Monday, August 29, 2011

So Long, Irene

We were lucky. Very lucky. We took the warnings seriously and took all the necessary precautions. We are inland enough that I really expected lots of rain and wind. Memories of Agnes are pretty fuzzy, and this house on the hill is constantly battered with winds, so it seemed like a simple adventure that might call for some chocolate chip cookies and a movie.
As the storm headed up the coast, it quickly became apparent that this wasn't going to be just another rain storm.
Evening brought the storm to our part of the country.
I'm used to high winds. 3 or 4 times a year I go out and gather up shingles from the yard. When the trees are bare of leaves, I can see 2 neighboring counties (Lebanon County from the front of the house, York from the back) and this hill that I live atop is about the highest place in the Lancaster county. It's great on the 4th of July for watching fireworks, but not so great in a hurricane.
The wind whipped around the house, howling and screaming, while waves of water slapped against the doors and windows. I didn't sleep very much during the night. As dawn broke, I pulled back the drapes and was surprised to see that we had lost some trees to the side of the house and half of the tree in the front yard. The doormats inside both of the doors in the front of the house were drenched from water that was driven in under the doors. Otherwise, everything was fine.
In the next town over, my brother's house in the middle of the woods came through fine, but after the storm passed, a tree brought down a power line, so they've been without power ever since and came over this morning to clean up before work.
In the meantime, the storm pressed north and friends up that way started reporting in. Some fared as well as we did. Some were in much worse shape. One was stranded in an ever rising swirl of a brown, murky, dangerous flood.
Lots of people who were not seriously impacted in areas that could have gotten a lot worse feel that the preparation was overkill. Mother Nature isn't all that easy to read though. She goes where she chooses and mere mortals can only prepare for the worst and hope for the best. She spared some places while demolishing others.
This morning is a beautiful early autumn morning. It isn't officially autumn, but there's no mistaking the feel in the air. Things will return to normal eventually. Here it will only take a few days for most of us. To the far north it will take longer.

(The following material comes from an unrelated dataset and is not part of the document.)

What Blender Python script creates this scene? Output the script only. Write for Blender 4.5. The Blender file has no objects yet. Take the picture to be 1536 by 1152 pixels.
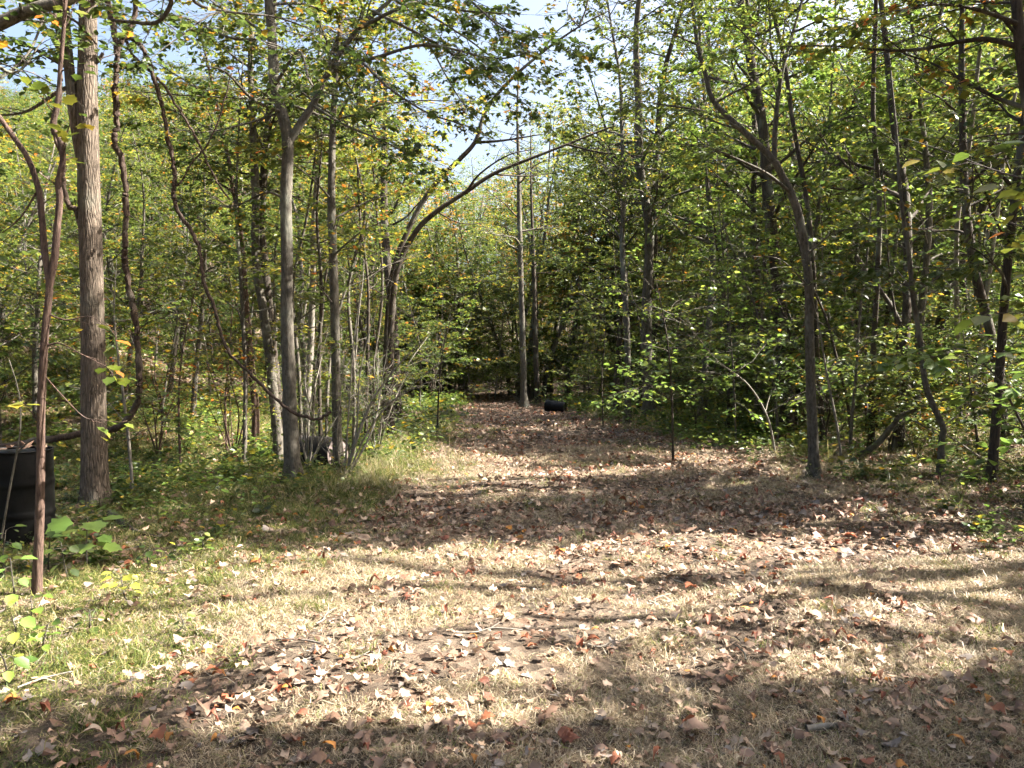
import bpy, math
import numpy as np
from mathutils import Vector, Matrix

# ------------------------------------------------------------------ camera, sky, sun, exposure
SC = bpy.context.scene
COL = SC.collection
F, CX, HY, EYE = 1205.0, 768.0, 560.0, 1.6      # focal length in photo pixels, centre column, horizon row, eye height
cd = bpy.data.cameras.new('camera'); cam = bpy.data.objects.new('camera', cd); COL.objects.link(cam)
cd.sensor_width = 36.0; cd.lens = F / 1536 * 36.0; cd.clip_start = 0.05; cd.clip_end = 3000
cam.location = (0, 0, EYE); cam.rotation_euler = (math.radians(90) - math.atan(16 / F), 0, 0)
SC.camera = cam
SUN_AZ, SUN_EL = math.radians(84), math.radians(46)      # azimuth from +Y towards +X
S = np.array([math.sin(SUN_AZ) * math.cos(SUN_EL), math.cos(SUN_AZ) * math.cos(SUN_EL), math.sin(SUN_EL)])
wd = bpy.data.worlds.new('World'); SC.world = wd; wd.use_nodes = True
nt = wd.node_tree
sky = nt.nodes.new('ShaderNodeTexSky'); sky.sky_type = 'NISHITA'; sky.sun_disc = False
sky.sun_elevation = SUN_EL; sky.sun_rotation = SUN_AZ; sky.air_density = 1.0; sky.dust_density = 7.0; sky.ozone_density = 0.8
bg = nt.nodes['Background']; bg.inputs[1].default_value = 0.064
nt.links.new(sky.outputs[0], bg.inputs[0])
sl = bpy.data.lights.new('sun', 'SUN'); sl.energy = 5.0; sl.angle = math.radians(0.5); sl.color = (1.0, 0.95, 0.86)
so = bpy.data.objects.new('sun', sl); COL.objects.link(so)
so.rotation_euler = Vector(-S).to_track_quat('-Z', 'Y').to_euler(); so.location = (30, 20, 40)
SC.view_settings.view_transform = 'Standard'; SC.view_settings.look = 'None'
SC.view_settings.exposure = 2.85; SC.view_settings.gamma = 1.0
SC.render.engine = 'CYCLES'
cy = SC.cycles
cy.max_bounces = 4; cy.diffuse_bounces = 2; cy.glossy_bounces = 2; cy.transmission_bounces = 4; cy.transparent_max_bounces = 4
cy.caustics_reflective = False; cy.caustics_refractive = False
cy.use_denoising = True
cy.use_adaptive_sampling = True; cy.adaptive_threshold = 0.025; cy.adaptive_min_samples = 12

# ------------------------------------------------------------------ small maths
RNG = np.random.default_rng(7)
def W(px, py, d): return np.array([(px - CX) / F * d, d, EYE - (py - HY) / F * d])
def sstep(a, b, x):
    t = np.clip((x - a) / (b - a), 0, 1); return t * t * (3 - 2 * t)
def softp(x, k=1.0): return np.log1p(np.exp(np.clip(x / k, -40, 40))) * k
def path_centre(y): return np.interp(y, [0, 6, 13, 21, 33, 43, 55, 70], [0.6, 0.6, 1.6, 0.9, 0.3, -1.0, -1.6, -3.5])
def path_half(y): return np.interp(y, [0, 6, 13, 21, 33, 43, 55, 70], [4.5, 4.2, 3.6, 3.1, 2.7, 1.7, 0.3, 0.1])
def gh(x, y):
    x = np.asarray(x, float); y = np.asarray(y, float)
    b = 0.022 * np.sin(1.9 * x + 0.7 * y) + 0.018 * np.sin(2.7 * y - 1.1 * x + 1.3) + 0.012 * np.sin(5.3 * x + 3.1 * y) + 0.010 * np.sin(6.1 * y - 4.2 * x)
    right = 0.42 * softp(x - 8.6 - 0.05 * np.maximum(y - 14, 0), 1.1) * sstep(6, 18, y)
    left = 0.40 * softp(-(x + 7.0 + 0.02 * y), 1.3) * sstep(12, 22, y)
    far = 0.24 * softp(y - 56, 5)
    z = np.minimum(right, 26 + 0.02 * right) + np.minimum(left, 14 + 0.02 * left) + np.minimum(far, 13)
    return b * (1 + 2 * sstep(6, 12, np.abs(x))) + z
def G(px, d):
    x = (px - CX) / F * d; return np.array([x, d, float(gh(x, d))])
def proj(P):
    y = np.maximum(P[:, 1], 0.05)
    return CX + P[:, 0] / y * F, HY + (EYE - P[:, 2]) / y * F
def nrm(v): return v / np.maximum(np.linalg.norm(v, axis=-1, keepdims=True), 1e-9)
def in_poly(px, py, poly):
    inside = np.zeros(len(px), bool); n = len(poly)
    for i in range(n):
        x1, y1 = poly[i]; x2, y2 = poly[(i + 1) % n]
        c = ((y1 > py) != (y2 > py))
        with np.errstate(divide='ignore', invalid='ignore'):
            xi = (x2 - x1) * (py - y1) / (y2 - y1 + 1e-12) + x1
        inside ^= c & (px < xi)
    return inside

def fbm(x, y, s, seed=0):
    r = np.random.default_rng(seed); v = 0
    for i in range(6):
        a = r.uniform(0, 6.28); f = s * 1.7 ** i * r.uniform(.8, 1.2); v = v + np.sin((x * math.cos(a) + y * math.sin(a)) * f + r.uniform(0, 6.28)) / 1.35 ** i
    return v / 2.2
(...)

The sound gets wiped out by the breeze in the second part of the video, but it is showing the southern sky - blue and mostly clear.

1 comment:

Anonymous said...

I agree that one can't be too cautious. People make fun of me because I keep winter supplies around the house even though we no longer live out in the country.

The second year we lived here though, we ended up stuck in an ice storm with no power for a week.

So, yeah, it never hurts to be prepared.